Exactly repeat the full listing that follows.

[Begin GIVEN MATERIAL]

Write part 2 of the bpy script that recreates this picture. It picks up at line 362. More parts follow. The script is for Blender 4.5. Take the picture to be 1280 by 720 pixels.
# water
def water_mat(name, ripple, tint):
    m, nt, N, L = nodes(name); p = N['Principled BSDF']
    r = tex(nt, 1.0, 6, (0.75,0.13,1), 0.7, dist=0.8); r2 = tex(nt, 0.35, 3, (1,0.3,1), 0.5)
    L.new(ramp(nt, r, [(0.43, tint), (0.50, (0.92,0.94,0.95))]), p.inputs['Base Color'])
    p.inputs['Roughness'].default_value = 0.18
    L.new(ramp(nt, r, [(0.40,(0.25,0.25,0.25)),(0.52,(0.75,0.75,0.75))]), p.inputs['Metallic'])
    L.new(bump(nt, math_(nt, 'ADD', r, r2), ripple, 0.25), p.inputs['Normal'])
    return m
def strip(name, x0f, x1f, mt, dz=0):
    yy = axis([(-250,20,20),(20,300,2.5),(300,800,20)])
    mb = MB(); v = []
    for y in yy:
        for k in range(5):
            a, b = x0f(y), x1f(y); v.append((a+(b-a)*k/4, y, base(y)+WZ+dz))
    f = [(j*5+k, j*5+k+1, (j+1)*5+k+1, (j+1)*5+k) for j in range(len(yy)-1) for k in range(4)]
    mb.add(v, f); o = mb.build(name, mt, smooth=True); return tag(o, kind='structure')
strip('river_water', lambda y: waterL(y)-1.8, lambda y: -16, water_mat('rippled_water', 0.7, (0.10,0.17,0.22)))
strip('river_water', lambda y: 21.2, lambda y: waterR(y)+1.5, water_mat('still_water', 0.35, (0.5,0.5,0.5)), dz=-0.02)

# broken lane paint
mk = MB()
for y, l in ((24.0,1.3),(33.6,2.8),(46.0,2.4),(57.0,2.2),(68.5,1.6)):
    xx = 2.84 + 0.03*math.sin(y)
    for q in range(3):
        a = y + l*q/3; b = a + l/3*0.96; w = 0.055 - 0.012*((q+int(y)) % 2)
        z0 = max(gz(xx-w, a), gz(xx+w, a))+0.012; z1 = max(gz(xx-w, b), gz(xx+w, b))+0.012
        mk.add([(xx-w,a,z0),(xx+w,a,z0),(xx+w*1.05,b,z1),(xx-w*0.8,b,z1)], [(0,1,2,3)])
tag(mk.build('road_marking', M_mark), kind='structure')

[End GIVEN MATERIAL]

OUTPUT OF THE EXERCISE |
Write part 2 of the bpy script that recreates this picture. It picks up at line 362. More parts follow. The script is for Blender 4.5. Take the picture to be 1280 by 720 pixels.
# water
def water_mat(name, ripple, tint):
    m, nt, N, L = nodes(name); p = N['Principled BSDF']
    r = tex(nt, 1.0, 6, (0.75,0.13,1), 0.7, dist=0.8); r2 = tex(nt, 0.35, 3, (1,0.3,1), 0.5)
    L.new(ramp(nt, r, [(0.43, tint), (0.50, (0.92,0.94,0.95))]), p.inputs['Base Color'])
    p.inputs['Roughness'].default_value = 0.18
    L.new(ramp(nt, r, [(0.40,(0.25,0.25,0.25)),(0.52,(0.75,0.75,0.75))]), p.inputs['Metallic'])
    L.new(bump(nt, math_(nt, 'ADD', r, r2), ripple, 0.25), p.inputs['Normal'])
    return m
def strip(name, x0f, x1f, mt, dz=0):
    yy = axis([(-250,20,20),(20,300,2.5),(300,800,20)])
    mb = MB(); v = []
    for y in yy:
        for k in range(5):
            a, b = x0f(y), x1f(y); v.append((a+(b-a)*k/4, y, base(y)+WZ+dz))
    f = [(j*5+k, j*5+k+1, (j+1)*5+k+1, (j+1)*5+k) for j in range(len(yy)-1) for k in range(4)]
    mb.add(v, f); o = mb.build(name, mt, smooth=True); return tag(o, kind='structure')
strip('river_water', lambda y: waterL(y)-1.8, lambda y: -16, water_mat('rippled_water', 0.7, (0.10,0.17,0.22)))
strip('river_water', lambda y: 21.2, lambda y: waterR(y)+1.5, water_mat('still_water', 0.35, (0.5,0.5,0.5)), dz=-0.02)

# broken lane paint
mk = MB()
for y, l in ((24.0,1.3),(33.6,2.8),(46.0,2.4),(57.0,2.2),(68.5,1.6)):
    xx = 2.84 + 0.03*math.sin(y)
    for q in range(3):
        a = y + l*q/3; b = a + l/3*0.96; w = 0.055 - 0.012*((q+int(y)) % 2)
        z0 = max(gz(xx-w, a), gz(xx+w, a))+0.012; z1 = max(gz(xx-w, b), gz(xx+w, b))+0.012
        mk.add([(xx-w,a,z0),(xx+w,a,z0),(xx+w*1.05,b,z1),(xx-w*0.8,b,z1)], [(0,1,2,3)])
tag(mk.build('road_marking', M_mark), kind='structure')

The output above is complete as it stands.